With the outside of his right foot, Thomas flicked the ball over the legs of the advancing Grobbelaar and into the bottom right-hand corner of the net, sending the Arsenal fans behind the goal delirious, not to mention Brian Moore...
“THOMAS! Right at the end!!”
“In my commentating life I’ve churned out some respectable lines, but this one people are happy to use as a greeting,” said Moore, who died in 2001. “I was in a taxi driving round Piccadilly Circus once when the driver, an Arsenal fan, suddenly and joyfully started repeating the full last minute of my commentary on that night. He knew it word for word. His video of that game must be worn out – and his family with it.”
“My biggest regret is that I didn’t bring Thomas down,” remembers Ray Houghton, still rueful 16 years on. “Just as he was getting ready to strike it, I could have. The thing was, he’d been through earlier and put it past the post and I didn’t want to be the bad boy. If they scored from the penalty I didn’t want to be remembered as the one who gave it away. It’s amazing the thoughts that go through your head in a situation like that.”
Liverpool still had time to launch one last attack, but the ball fell to Thomas, this time in his own area. Instead of panicking and hoofing it into the crowd, Thomas calmly brought the ball under control and passed it back to Lukic. This time he did “just kick it” and the final whistle blew.
After-party
The Liverpool players slumped to the turf, “shell-shocked”, “distraught” and “too upset to talk”. As the jubilant Gunners paraded the trophy, they received a standing ovation from the crowd. The Kop even chanted “Champions, Champions”.

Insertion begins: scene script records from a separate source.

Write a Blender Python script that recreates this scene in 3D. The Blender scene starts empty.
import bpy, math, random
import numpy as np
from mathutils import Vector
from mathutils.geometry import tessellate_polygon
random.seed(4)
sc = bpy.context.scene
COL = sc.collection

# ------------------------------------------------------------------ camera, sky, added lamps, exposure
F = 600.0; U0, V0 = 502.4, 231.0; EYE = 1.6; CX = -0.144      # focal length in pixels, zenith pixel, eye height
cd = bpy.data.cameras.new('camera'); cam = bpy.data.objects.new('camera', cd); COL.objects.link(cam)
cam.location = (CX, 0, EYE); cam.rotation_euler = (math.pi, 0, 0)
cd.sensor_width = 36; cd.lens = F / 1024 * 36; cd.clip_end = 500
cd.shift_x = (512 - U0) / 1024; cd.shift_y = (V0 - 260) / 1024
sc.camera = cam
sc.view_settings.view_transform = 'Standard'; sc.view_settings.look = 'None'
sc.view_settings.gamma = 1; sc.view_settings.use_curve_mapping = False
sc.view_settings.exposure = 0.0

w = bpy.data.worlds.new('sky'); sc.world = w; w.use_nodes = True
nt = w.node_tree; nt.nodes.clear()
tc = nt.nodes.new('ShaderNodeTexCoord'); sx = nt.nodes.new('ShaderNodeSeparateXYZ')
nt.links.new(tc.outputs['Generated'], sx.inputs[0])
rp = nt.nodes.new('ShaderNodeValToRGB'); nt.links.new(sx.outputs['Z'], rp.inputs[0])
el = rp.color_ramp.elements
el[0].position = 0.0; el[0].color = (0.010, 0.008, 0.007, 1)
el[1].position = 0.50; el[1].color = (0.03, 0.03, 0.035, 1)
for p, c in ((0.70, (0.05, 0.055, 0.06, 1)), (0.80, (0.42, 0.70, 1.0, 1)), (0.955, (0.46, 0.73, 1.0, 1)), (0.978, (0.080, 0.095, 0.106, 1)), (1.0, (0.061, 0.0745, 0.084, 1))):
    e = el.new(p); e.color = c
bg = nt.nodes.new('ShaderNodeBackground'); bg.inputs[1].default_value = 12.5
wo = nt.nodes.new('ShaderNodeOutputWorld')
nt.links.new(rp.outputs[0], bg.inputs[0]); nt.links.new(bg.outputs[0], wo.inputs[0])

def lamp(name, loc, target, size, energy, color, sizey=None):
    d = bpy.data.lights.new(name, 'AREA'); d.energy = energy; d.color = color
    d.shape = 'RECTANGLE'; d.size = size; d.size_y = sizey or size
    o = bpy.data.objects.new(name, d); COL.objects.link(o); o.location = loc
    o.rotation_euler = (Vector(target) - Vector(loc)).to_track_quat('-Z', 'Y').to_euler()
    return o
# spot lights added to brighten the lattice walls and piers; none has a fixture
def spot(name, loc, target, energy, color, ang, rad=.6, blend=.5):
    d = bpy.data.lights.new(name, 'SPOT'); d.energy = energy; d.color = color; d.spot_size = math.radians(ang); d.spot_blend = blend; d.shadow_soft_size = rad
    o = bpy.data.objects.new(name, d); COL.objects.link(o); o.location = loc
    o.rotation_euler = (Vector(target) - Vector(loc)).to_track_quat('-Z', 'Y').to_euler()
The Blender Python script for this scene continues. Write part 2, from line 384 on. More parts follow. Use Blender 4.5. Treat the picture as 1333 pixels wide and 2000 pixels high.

Surprisingly, Graham showed little emotion, exchanging “the most formal of hugs” with Adams, before leaving the raucous celebrations to his players. The Gunners sprayed the best part of 200 bottles of Champagne – kindly donated to them by Liverpool – and drank the rest. “By the time ITV came in the dressing room to interview me, I was drunk,” says Smith. “When I joined up with England a couple of days later, the doctor had to give me an injection in my arse for alcoholic poisoning.”
Having thanked the media for motivating his team, Graham sported a gargantuan grin on the team coach, as his players sang themselves hoarse on the journey home.
But as gracious as they were in defeat, to a man the Liverpool players – and their manager – believe that without the fixture congestion caused by Hillsborough, the title would have been theirs. Yet Liverpool didn’t appear tired as they thrashed the Hammers just three days before the title decider. “Perhaps it was a game too far,” offers Houghton. “If it had been anybody other than Arsenal, we might have been OK. They came to do job on us and fair play to them, they deserved it.”
Such grudging praise made victory no less sweet for Graham. In hindsight, he performed a stroke of managerial genius, the game unfolding just as he had predicted. No wonder he rates that victory over Liverpool as Arsenal’s greatest ever. You could even argue that it was one of the greatest victories in football history. Certainly, the Daily Mail’s Jeff Powell couldn’t be accused of hyperbole when he said: “Never in the history of English football has the championship been won so late, so improbably, so narrowly or with such glory.”